Operation Salam Sends a Message of Peace in Tripoli
Twin brothers Omar and Mohamed Kabbani’s colossal art project is helping reframe how the world sees the Middle East.
In November 2017, a huge project was unveiled on the rooftops of Tripoli, Lebanon – a 1.3-kilometre-long string of green letters that reads salam, meaning ‘peace’ in Arabic. The masterminds behind the project, named Operation Salam, were twin brothers Omar and Mohamed Kabbani, who form the Lebanese street-art duo Ashekman.
The aim of Operation Salam was to reframe how the world sees the Middle East.
Omar Kabbani says that, while the region is full of positive developments, the news often only portrays negative stories about the Middle East. As a response, the brothers wanted to create a big message “that can be seen from space”.
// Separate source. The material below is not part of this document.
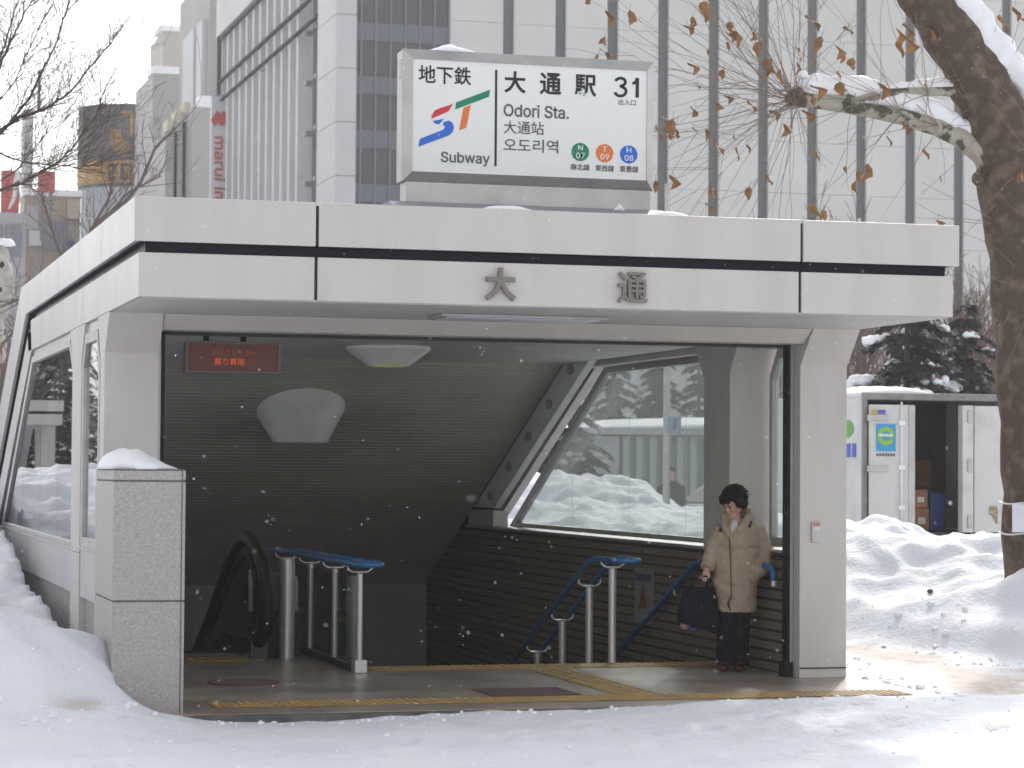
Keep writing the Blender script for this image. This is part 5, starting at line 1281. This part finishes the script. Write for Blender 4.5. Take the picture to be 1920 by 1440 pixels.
# ------------------------------------------------------------------ people
def frame_at(x, y):
    base = np.array([x, y, 0.0]); r_ = np.array([math.cos(YAW), -math.sin(YAW), 0]); f_ = np.array([math.sin(YAW), math.cos(YAW), 0])
    return lambda a, d, z: base+r_*a-f_*d+np.array([0,0,z])
def fuse(m_, name, m, parent, vox, smooth=2, factor=.5):
    o = m_.build(name, m, parent, smooth=True)
    r_ = o.modifiers.new('r', 'REMESH'); r_.mode = 'VOXEL'; r_.voxel_size = vox; r_.use_smooth_shade = True
    s_ = o.modifiers.new('s', 'SMOOTH'); s_.iterations = smooth; s_.factor = factor
    return baked(o)
class FB(MB):
    """pieces given in the figure's own (right, towards viewer, up) frame"""
    def __init__(s, W): super().__init__(); s.W = W
    def blob(s, c, r, tilt=0.0, roll=0.0, n=16, m=10):
        q = MB().ball((0,0,0), r, n, m); ct, st2 = math.cos(tilt), math.sin(tilt); cr2, sr = math.cos(roll), math.sin(roll)
        V = []
        for a, d, z in q.v:
            d, z = d*ct+z*st2, -d*st2+z*ct; a, z = a*cr2+z*sr, -a*sr+z*cr2
            V.append(s.W(c[0]+a, c[1]+d, c[2]+z))
        return s.add(V, q.f)
    def limb(s, pts, radii, n=14): return s.tube([s.W(*p) for p in pts], radii, n)
    def rings(s, rows, n=28):                        # (z, centre a, centre d, half width, half depth)
        V = []
        for z, ca, cd, ha, hd in rows:
            for k in range(n):
                w = 2*math.pi*k/n; V.append(s.W(ca+ha*math.cos(w), cd+hd*math.sin(w), z))
        F = [tuple(range(n)), tuple(range((len(rows)-1)*n, len(rows)*n))]
        for i in range(len(rows)-1):
            for k in range(n): F.append((i*n+k, i*n+(k+1)%n, (i+1)*n+(k+1)%n, (i+1)*n+k))
        return s.add(V, F)
W = frame_at(7.43, 19.60)
wm = thing('person', (7.43,19.60,0), 'person in a long beige padded coat and dark trousers looking down by the brick wall', 'person')
skin = mat('skin', (0.52,0.31,0.23), 0.55, c2=(0.47,0.27,0.20), scale=20)
bd = FB(W)
HY, HT, HC = RAD(54), RAD(34), (0.000,.040,1.402)
def HP(u, v, w):                                   # head frame: right of the face, forward, up
    v2 = v*math.cos(HT)+w*math.sin(HT); w2 = w*math.cos(HT)-v*math.sin(HT)
    return (HC[0]+u*math.cos(HY)-v2*math.sin(HY), HC[1]+u*math.sin(HY)+v2*math.cos(HY), HC[2]+w2)
class HB(FB):
    def hb(s, c, r, n=16, m=10):
        q = MB().ball(c, r, n, m); return s.add([s.W(*HP(*p)) for p in q.v], q.f)
hp = HB(W)
hp.hb((0,.0,.015), (.076,.094,.100)); hp.hb((0,.030,-.055), (.058,.062,.060)); hp.hb((0,.062,-.088), (.026,.024,.022))
hp.hb((0,.098,-.022), (.012,.016,.026)); hp.hb((0,.108,-.036), (.014,.013,.010)); hp.hb((0,.090,-.066), (.023,.011,.008)); hp.hb((0,.086,.012), (.055,.014,.010))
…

The brothers chose the word salam to show how much the idea of peace means to Middle Easterners.
“We wanted to convey a message that we are a region that wants peace, that is full of peace, and we decided to do that through our art,” he says.
Omar says he and his brother chose to create the project in Tripoli because of the city’s dark past and the negative association many outsiders have with it. The letters are painted on the rooftops of Tripoli’s Bab al-Tabbaneh and Jabal Mohsen neighbourhoods, which witnessed intense fighting and attacks between rival Sunni and Shi’a groups from 2011 to 2015. Since then, NGOs and community groups have been promoting reconciliation efforts and working to improve the underlying poverty that fuelled the conflict. Tripoli today is a budding tourist destination, with ancient souks, mosques and an imposing Crusader castle.
The Kabbani brothers are natives of Beirut, but produced this project in Tripoli. Having been born and brought up during the Lebanese Civil War, they founded Ashekman in 2001 as a way to express themselves, initially through rap.
“The civil war, or the war in the region and the conflict in the region, were a major influence on our art,” Omar says.
Ashekman eventually turned to graffiti and Arabic calligraphy after using street tags as a way to market their music. Since then, they have created large-scale murals using Arabic calligraphy throughout Lebanon, but also in Kuwait and Dubai.
Yet, Operation Salam was truly a herculean task – the Kabbani brothers worked with 52 people they employed from the local community over the course of three weeks, working 10 hours every day, after a three-year planning phase.
“It was very important for us to include the local communities in Operation Salam,” Omar says, adding that the project was developed on apartment rooftops, the residents of which were people who lived through the civil war.
Although at first locals were sceptical about the project, Omar says that after they learned about the motivations for the scheme, they became excited and eager to help. He added that, given the success of Operation Salam, Ashekman is exploring similar projects in other conflict-stricken parts of the world.